Our group played our first session last night, and it was fantastic.

Our group played our first session last night, and it was fantastic.

Our group played our first session last night, and it was fantastic. I had done my homework, studied the play test materials, watched the videos on the Kickstarter page, and picked a villain from my old City of Villians days for the team to go up against.

Our group consists of four people, including me, and we decided we will rotate who is GM over time so we each rolled characters. An Outsider that the player ended up writing a 10+ page document (and is still working on) just for the details on the race, and drives a giant flying space squid. A Delinquent with the powers of illusion and emotion control, who instead of getting credit for his heroic actions prefers to remain invisible and use the illusion of a large pulsating crystal to represent him. A Doomed, named Doom, who lives in the basement apartment of an old library desperately trying to find a way to prevent her very life force being burned up to create a gateway to hell, letting loose enough demons to flood the Earth. And me, a Legacy, the third (well, fourth, we don’t talk about #2) Shadow Sentinel, with mastery over darkness and the very shadows themselves.

Our group went around going through their characters and backstory in more detail than I ever expected. We normally play D&D, and our group likes the story but often times ends up focusing more on combat and loot. Here people got fully into character, and painted a picture together of how they had met, how they became friends and the different relationships everyone has. For almost 2 hours that we barely noticed passing.

Finally we start to actually play. Our Delinquent is roaming the streets when, in the middle of broad daylight, stumbles across a bank robbery in process. He sends out a text message to the others, all but Shadow Sentinel quickly arrive (since I am GMing I didnt want to risk stealing the spotlight), and rush in to find…a mime. Completely unarmed, and making the tellers fill up a classic sack with a dollar bill sign on the side. They quickly find out this mime, known as the devious Mime Time, has reality warping powers, able to use “finger guns” as if they were real, create boxes and doors where there were not any, and even mimes throwing a tomato at one of their faces leading to an actual tomato appearing and splattering all over them.

Needless to say, the group is ready for a lot but not mime. They manage to halt the robbery (partly by the alien shapeshifting into something large and using the mime’s fake box as a weapon against him), but he manages to get outside and takes off in an invisible plane before they can apprehend him. I, of course, wanted this guy to come back from time to time.

After this another person in our group backed the kickstarter, and I raised my pledge. I have a feeling we will be playing a lot of this.
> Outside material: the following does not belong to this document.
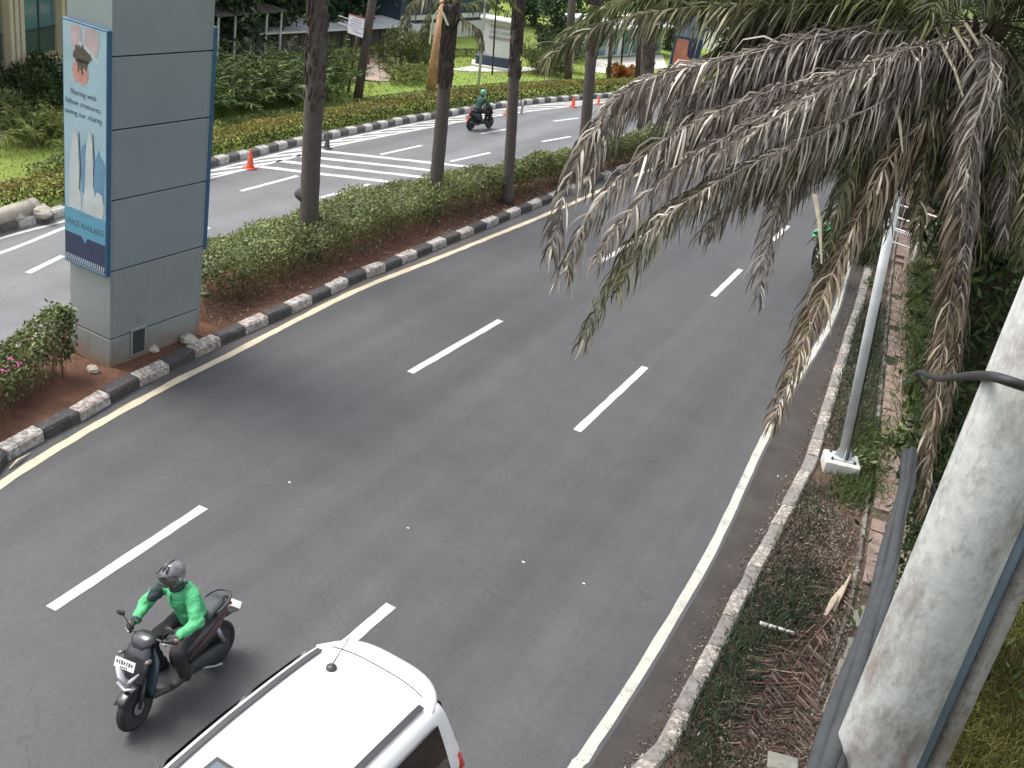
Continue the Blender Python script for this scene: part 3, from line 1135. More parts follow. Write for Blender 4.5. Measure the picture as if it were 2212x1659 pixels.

6 thoughts on “Our group played our first session last night, and it was fantastic.”

  1. Overall I kept Mime Time kind of simple, basically assigned labels (below) and gave him reality warping powers tied to his miming, which so far we have not seen the limits of. His power has allowed him to:

    -Point his finger like a gun and shoot it, though he did run out of ammo after six shots and seemed comically surprised by this as he kept trying to fire.

    -Open doors in walls (or ceilings) where there clearly were none.

    -Throw a tomato at someone, which resulted in them getting actual tomato on their face.

    -Create a box that with the team’s resources seemed unbreakable.

    -Throw a grenade.

    -Fly a plane

    -Watched in horror as a piano fell down on someone (this turned out to be so obvious the hero was able to step aside before the actual piano landed)

    His big downside is his personality, he is living the life of a cartoon-like mime, not simply using miming to create powers. He stops to mock people, he doesn’t realize when he’s run out of ammo, he carries a giant bag with a dollar sign making him very obvious. Given the chance he would even tie up a damsel to railroad tracks. He is small time, and on his own always will be (though I liked the idea of him later joining a villain team as soon as I came up with him).

    Right now he looks extremely powerful, but I based this on early Teen Titans villains, they seemed impossible to beat but later they were able to be taken down by a single Titan when necessary.

    His labels were as follows, feel free to adjust if you disagree.

    Freak: +2

    Danger: 0

    Savior: -1

    Superior: +1

    Mundane: 0

    I have not come up with any Moves for him, because with the materials I have so far I do not have any examples of villains so was not sure how closely they resemble the hero Playbooks. In the future I may revisit aspects like this, but it turned out to be a fun wacky fight.

    Let me know if I didn’t address anything!